=== MATERIAL ===
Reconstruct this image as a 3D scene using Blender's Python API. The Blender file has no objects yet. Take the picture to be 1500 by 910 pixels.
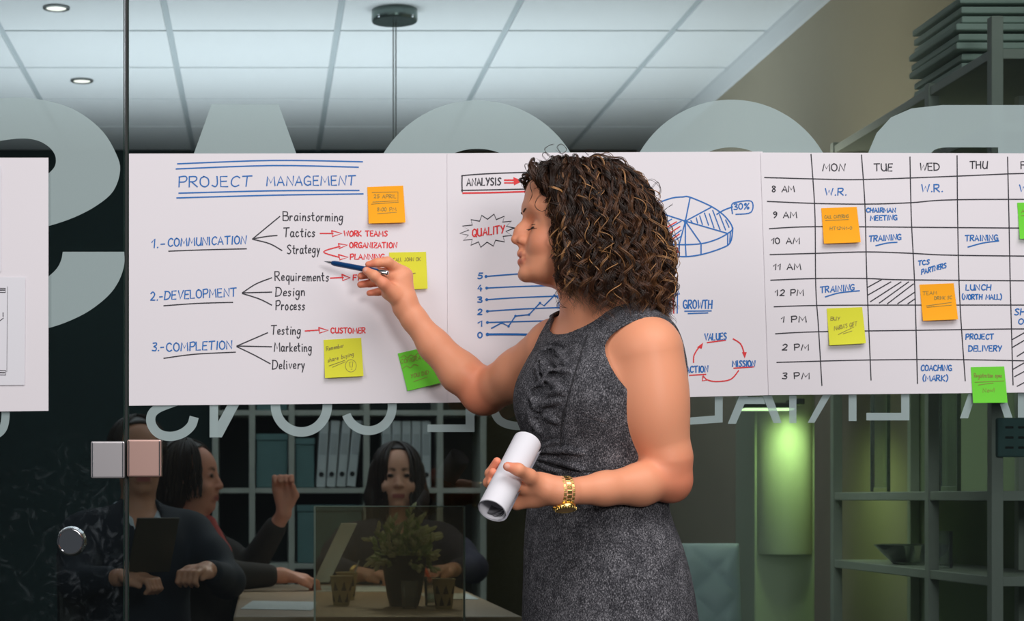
import bpy, bmesh, math, random
import numpy as np
from mathutils import Vector, Matrix

random.seed(7)
rng = np.random.default_rng(7)
SC = bpy.context.scene
COL = SC.collection
F_PX, CX, CY = 2870.0, 385.0, 730.0      # focal length in pixels of the 1500x910 frame, principal point
CAM_D, CAM_H = 4.04, 1.05                # camera distance to the glass, camera height

# ------------------------------------------------------------------ camera, world, lights, exposure
cam_d = bpy.data.cameras.new('camera')
cam = bpy.data.objects.new('camera', cam_d); COL.objects.link(cam)
cam_d.sensor_width = 36.0
cam_d.lens = F_PX * 36.0 / 1500.0
cam_d.shift_x = (750 - CX) / 1500.0
cam_d.shift_y = (CY - 455) / 1500.0
cam_d.dof.use_dof = True; cam_d.dof.focus_distance = 3.7; cam_d.dof.aperture_fstop = 9.0
cam.location = (0, -CAM_D, CAM_H)
cam.rotation_euler = (math.radians(90), 0, 0)
SC.camera = cam
SC.view_settings.view_transform = 'Standard'
SC.view_settings.look = 'None'
SC.view_settings.gamma = 1.0
SC.view_settings.use_curve_mapping = False
SC.view_settings.exposure = 0.0
SC.cycles.max_bounces = 8
SC.cycles.transparent_max_bounces = 24
SC.cycles.caustics_reflective = False
SC.cycles.caustics_refractive = False
SC.cycles.use_denoising = True
w = bpy.data.worlds.new('world'); SC.world = w; w.use_nodes = True
w.node_tree.nodes['Background'].inputs[0].default_value = (0.055, 0.06, 0.065, 1)
w.node_tree.nodes['Background'].inputs[1].default_value = 0.9

def area(name, loc, target, sx, sy, power, col=(1, 1, 1), spread=180):
    l = bpy.data.lights.new(name, 'AREA'); l.shape = 'RECTANGLE'; l.size = sx; l.size_y = sy
    l.energy = power; l.color = col; l.spread = math.radians(spread)
    o = bpy.data.objects.new(name, l); COL.objects.link(o); o.location = loc
    o.rotation_euler = (Vector(target) - Vector(loc)).to_track_quat('-Z', 'Y').to_euler()
    return o
def spot(name, loc, target, power, angle, blend, rad=0.03, col=(1, 1, 1)):
    l = bpy.data.lights.new(name, 'SPOT'); l.energy = power; l.spot_size = math.radians(angle); l.spot_blend = blend
    l.shadow_soft_size = rad; l.color = col
    o = bpy.data.objects.new(name, l); COL.objects.link(o); o.location = loc
    o.rotation_euler = (Vector(target) - Vector(loc)).to_track_quat('-Z', 'Y').to_euler()
    return o
area('softbox_light', (1.15, -5.0, 1.95), (0.65, 0, 1.3), 1.0, 0.8, 77, (1.0, 0.965, 0.95))
area('ceiling_bounce_light', (1.5, -2.9, 4.5), (0.6, -0.2, 1.2), 4.0, 2.4, 150, (1.0, 0.965, 0.95))
area('side_fill_light', (-2.3, -3.3, 2.7), (0.6, -0.4, 1.45), 1.6, 1.6, 38, (1.0, 0.97, 0.96))
area('ceiling_fill_light', (0.2, 3.3, 1.52), (0.2, 3.3, 3.0), 3.6, 1.6, 42, (0.93, 0.965, 1.06), 126)  # added unseen area light behind the sheets, brightens the far ceiling

# ------------------------------------------------------------------ helpers
def px(x, y, d=0.0):
    """point seen at pixel (x, y) lying d metres in front of the glass (negative d: behind it)"""
    z = CAM_D - d
    return Vector(((x - CX) / F_PX * z, -d, CAM_H + (CY - y) / F_PX * z))
def lin(r, g, b):
    f = lambda c: (c / 255 / 12.92) if c / 255 <= 0.04045 else ((c / 255 + 0.055) / 1.055) ** 2.4
    return (f(r), f(g), f(b), 1)
def mat(name, col, rough=0.6, metal=0.0, spec=0.5, noise=None, bump=None, sss=0.0, emit=None, attr=None):
    m = bpy.data.materials.new(name); m.use_nodes = True
    nt = m.node_tree; b = nt.nodes['Principled BSDF']
    b.inputs['Base Color'].default_value = col
    b.inputs['Roughness'].default_value = rough
    b.inputs['Metallic'].default_value = metal
    b.inputs['Specular IOR Level'].default_value = spec
    if sss:
        b.inputs['Subsurface Weight'].default_value = sss
        b.inputs['Subsurface Radius'].default_value = (0.012, 0.005, 0.003)
        b.inputs['Subsurface Scale'].default_value = 1.0
    if emit:
        b.inputs['Emission Color'].default_value = emit[0]; b.inputs['Emission Strength'].default_value = emit[1]
    tc = nt.nodes.new('ShaderNodeTexCoord')
    if noise:
        scale, amt = noise
        n = nt.nodes.new('ShaderNodeTexNoise'); n.inputs['Scale'].default_value = scale; n.inputs['Detail'].default_value = 3
        nt.links.new(tc.outputs['Object'], n.inputs['Vector'])
        r = nt.nodes.new('ShaderNodeMapRange'); r.inputs['From Min'].default_value = 0.3; r.inputs['From Max'].default_value = 0.7
        r.inputs['To Min'].default_value = 1 - amt; r.inputs['To Max'].default_value = 1 + amt
        nt.links.new(n.outputs['Fac'], r.inputs['Value'])
        x = nt.nodes.new('ShaderNodeVectorMath'); x.operation = 'SCALE'
        x.inputs[0].default_value = col[:3]; nt.links.new(r.outputs[0], x.inputs['Scale'])
        nt.links.new(x.outputs[0], b.inputs['Base Color'])
    if attr:
        a = nt.nodes.new('ShaderNodeAttribute'); a.attribute_name = attr
        nt.links.new(a.outputs['Color'], b.inputs['Base Color'])
    if bump:
        n = nt.nodes.new('ShaderNodeTexNoise'); n.inputs['Scale'].default_value = bump[0]; n.inputs['Detail'].default_value = 2
        nt.links.new(tc.outputs['Object'], n.inputs['Vector'])
        bp = nt.nodes.new('ShaderNodeBump'); bp.inputs['Strength'].default_value = bump[1]; bp.inputs['Distance'].default_value = 0.002
        nt.links.new(n.outputs['Fac'], bp.inputs['Height']); nt.links.new(bp.outputs[0], b.inputs['Normal'])
    return m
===
* **SET PROBLEM**: Pictures are excluded; extract exactly the lines from the start of the data through the line that holds "w.node_tree.nodes['Background'].inputs[1].default_value = 0.9", both ends included.

* **RESULT**:
Reconstruct this image as a 3D scene using Blender's Python API. The Blender file has no objects yet. Take the picture to be 1500 by 910 pixels.
import bpy, bmesh, math, random
import numpy as np
from mathutils import Vector, Matrix

random.seed(7)
rng = np.random.default_rng(7)
SC = bpy.context.scene
COL = SC.collection
F_PX, CX, CY = 2870.0, 385.0, 730.0      # focal length in pixels of the 1500x910 frame, principal point
CAM_D, CAM_H = 4.04, 1.05                # camera distance to the glass, camera height

# ------------------------------------------------------------------ camera, world, lights, exposure
cam_d = bpy.data.cameras.new('camera')
cam = bpy.data.objects.new('camera', cam_d); COL.objects.link(cam)
cam_d.sensor_width = 36.0
cam_d.lens = F_PX * 36.0 / 1500.0
cam_d.shift_x = (750 - CX) / 1500.0
cam_d.shift_y = (CY - 455) / 1500.0
cam_d.dof.use_dof = True; cam_d.dof.focus_distance = 3.7; cam_d.dof.aperture_fstop = 9.0
cam.location = (0, -CAM_D, CAM_H)
cam.rotation_euler = (math.radians(90), 0, 0)
SC.camera = cam
SC.view_settings.view_transform = 'Standard'
SC.view_settings.look = 'None'
SC.view_settings.gamma = 1.0
SC.view_settings.use_curve_mapping = False
SC.view_settings.exposure = 0.0
SC.cycles.max_bounces = 8
SC.cycles.transparent_max_bounces = 24
SC.cycles.caustics_reflective = False
SC.cycles.caustics_refractive = False
SC.cycles.use_denoising = True
w = bpy.data.worlds.new('world'); SC.world = w; w.use_nodes = True
w.node_tree.nodes['Background'].inputs[0].default_value = (0.055, 0.06, 0.065, 1)
w.node_tree.nodes['Background'].inputs[1].default_value = 0.9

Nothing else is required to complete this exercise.